* [WHAT YOU WILL DO]: Your answer is a single number: how many lines hold the word "This"?

* [INPUT MATERIAL]:
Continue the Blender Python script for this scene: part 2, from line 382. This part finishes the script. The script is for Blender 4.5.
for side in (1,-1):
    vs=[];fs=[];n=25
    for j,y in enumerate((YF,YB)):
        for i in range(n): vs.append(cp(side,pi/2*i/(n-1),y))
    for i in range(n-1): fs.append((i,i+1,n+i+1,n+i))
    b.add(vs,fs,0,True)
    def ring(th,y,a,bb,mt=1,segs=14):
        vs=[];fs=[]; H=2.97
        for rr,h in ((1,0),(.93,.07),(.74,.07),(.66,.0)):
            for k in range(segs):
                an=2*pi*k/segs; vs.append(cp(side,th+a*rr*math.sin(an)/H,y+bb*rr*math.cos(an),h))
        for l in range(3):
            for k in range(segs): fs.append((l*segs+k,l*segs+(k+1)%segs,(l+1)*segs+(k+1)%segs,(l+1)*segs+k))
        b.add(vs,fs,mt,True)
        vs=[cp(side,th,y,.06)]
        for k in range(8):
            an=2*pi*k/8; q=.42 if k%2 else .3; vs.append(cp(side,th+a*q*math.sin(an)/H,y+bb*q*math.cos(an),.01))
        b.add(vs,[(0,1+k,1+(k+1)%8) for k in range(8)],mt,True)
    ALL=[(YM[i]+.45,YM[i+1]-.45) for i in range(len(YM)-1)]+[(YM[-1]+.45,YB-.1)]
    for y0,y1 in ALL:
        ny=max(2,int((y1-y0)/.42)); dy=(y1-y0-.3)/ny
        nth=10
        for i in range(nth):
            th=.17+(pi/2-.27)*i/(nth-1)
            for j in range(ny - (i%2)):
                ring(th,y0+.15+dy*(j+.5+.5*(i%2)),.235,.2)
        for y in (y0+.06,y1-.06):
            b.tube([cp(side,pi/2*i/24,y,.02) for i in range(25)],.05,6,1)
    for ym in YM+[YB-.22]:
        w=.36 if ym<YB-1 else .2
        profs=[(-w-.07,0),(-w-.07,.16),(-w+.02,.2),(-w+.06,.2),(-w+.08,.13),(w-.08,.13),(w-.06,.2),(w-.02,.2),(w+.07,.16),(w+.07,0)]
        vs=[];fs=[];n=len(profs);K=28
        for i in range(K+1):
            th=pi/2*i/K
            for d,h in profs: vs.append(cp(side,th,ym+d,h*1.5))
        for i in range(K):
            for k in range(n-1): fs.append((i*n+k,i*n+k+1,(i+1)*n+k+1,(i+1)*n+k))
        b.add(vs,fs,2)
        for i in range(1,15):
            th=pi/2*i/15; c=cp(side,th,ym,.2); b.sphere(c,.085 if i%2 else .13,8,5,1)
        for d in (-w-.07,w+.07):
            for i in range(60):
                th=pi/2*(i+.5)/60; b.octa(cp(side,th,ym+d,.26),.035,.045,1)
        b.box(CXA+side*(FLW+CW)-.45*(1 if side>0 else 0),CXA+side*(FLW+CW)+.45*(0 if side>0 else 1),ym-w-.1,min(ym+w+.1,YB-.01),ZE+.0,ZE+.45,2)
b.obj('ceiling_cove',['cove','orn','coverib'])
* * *
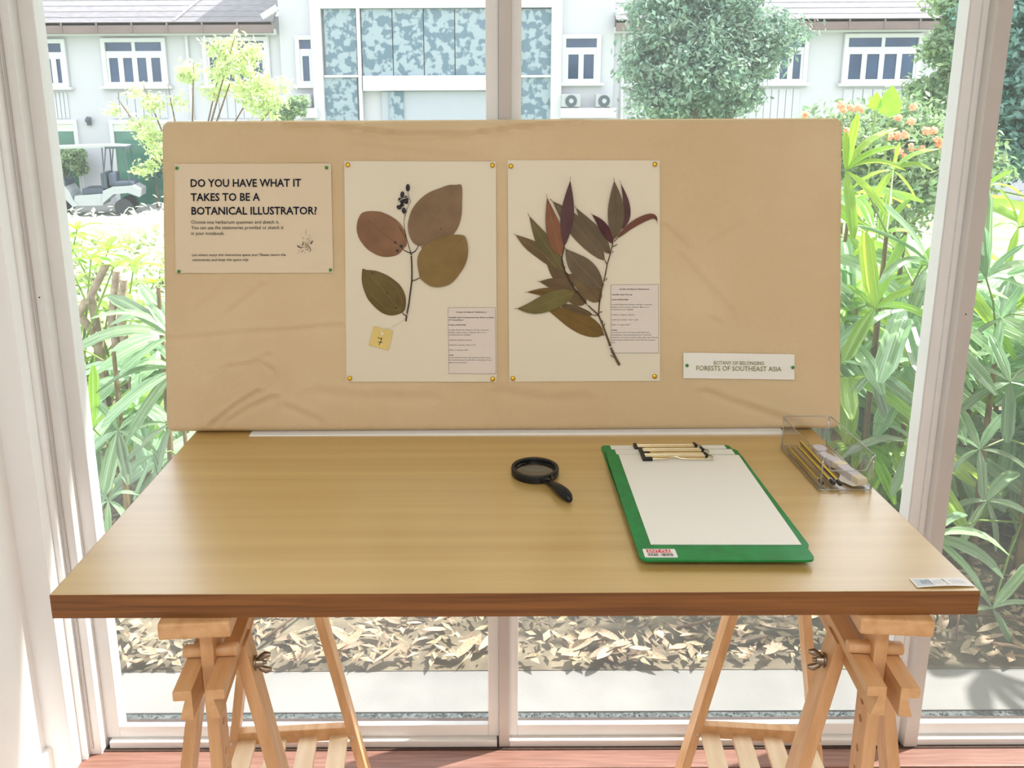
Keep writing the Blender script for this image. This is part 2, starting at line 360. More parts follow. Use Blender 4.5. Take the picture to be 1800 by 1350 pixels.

* [OUTPUT OF THE EXERCISE]: 2